In Creed, Michael B. Jordan plays Adonis Johnson, also known as Adonis Creed, because he is the son of Rocky’s late friend and former heavyweight champion Apollo Creed. Adonis has inherited his father’s boxing skills and wants to become a champ like his father, so he seeks out Apollo’s old friend, Rocky, to mentor and train him. Rocky is reluctant and Adonis is headstrong, but some things are just meant to be and the two end up working together and, from there, Creed becomes a boxing movie, but one so exciting and well-done, even people who hate boxing just may enjoy it.

But, really, where Creed gets its texture is from all the moments outside the ring—the nuance and detail which Coogler brings to the party. The throwbacks to Rocky are everywhere, cleverly done, enough to make all the fans of the original film tear up, but not so many to make the kids groan. There is just the right combination of freshness and nostalgia here, with clever takes on classic moments that give you both a rush and a sigh. Creed is so good, it even finds a way to get a true (and delightful) performance out of Sylvester Stallone, who hasn’t had to really act since 1977. Tessa Thompson, who plays Adonis’ girlfriend Bianca, holds the screen and scenes she’s in fully—a nicely drawn female character in a male-dominated boxing movie.

The only disappointment here is Michael B. Jordan himself. As an actor, I just don’t see the depth and acting chops to carry a role like this. Physically, he pulls it off, but there is none of Stallone’s endearing humility which he brought to the original role that inspired it, or even any of the personality that Carl Weathers, who played Apollo in the original films, had on screen. Jordan comes off as a cocky, arrogant kid—the wrong mix to win over a Rocky audience. While I accept that there needed to be a clear difference in character between Rocky and Adonis, a crucial part of any sports movie is walking that thin line between bravado and rootability. I never found myself rooting for Creed because, well, I didn’t like him. Not a good thing in a boxing movie.

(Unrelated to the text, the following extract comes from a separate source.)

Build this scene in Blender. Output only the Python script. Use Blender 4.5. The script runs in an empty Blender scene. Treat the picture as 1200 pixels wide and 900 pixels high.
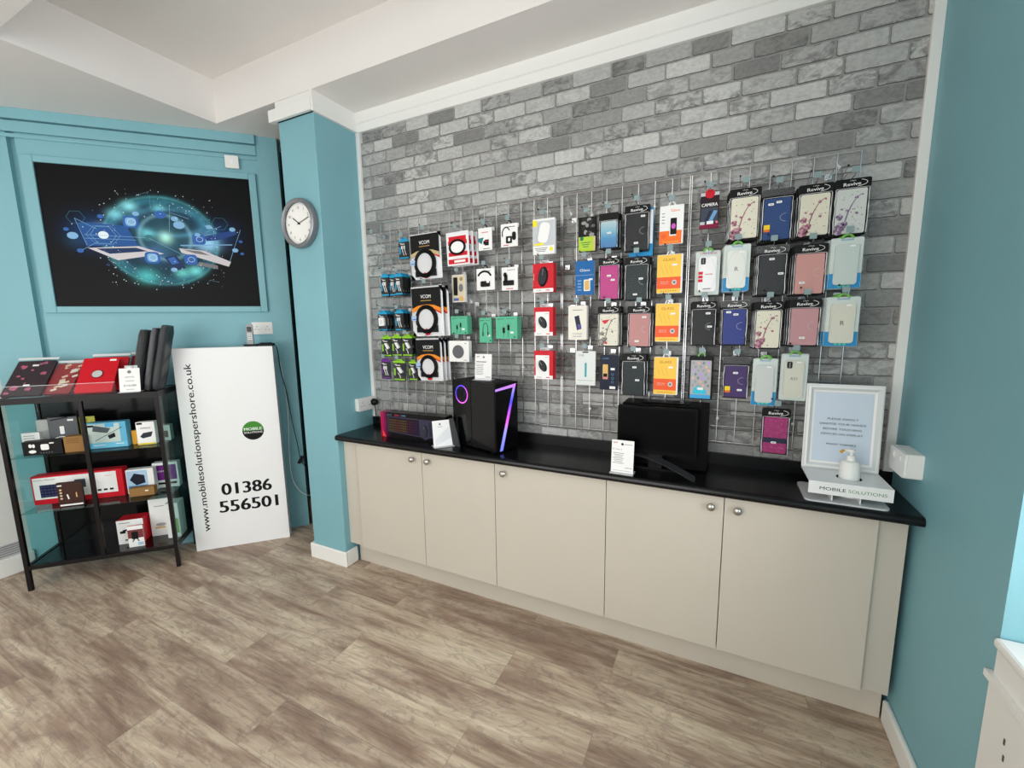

So it goes a long way when I say I still really enjoyed this movie. The boxing scenes are phenomenal, particularly a match early in the movie that Coogler shoots in one, uncut shot, the mastery of which I still cannot wrap my head around. Again, Creed does eventually turn into a typical if above-average sports movie, but, if you have any love whatsoever for the original Rocky or any nostalgia for a franchise that celebrates good old-fashioned American determination, then go see Creed, a movie by an up-and-coming filmmaker who manages to bring all the freshness to something that could easily have been stale and worn out. Maybe a little nostalgia isn’t so bad after all.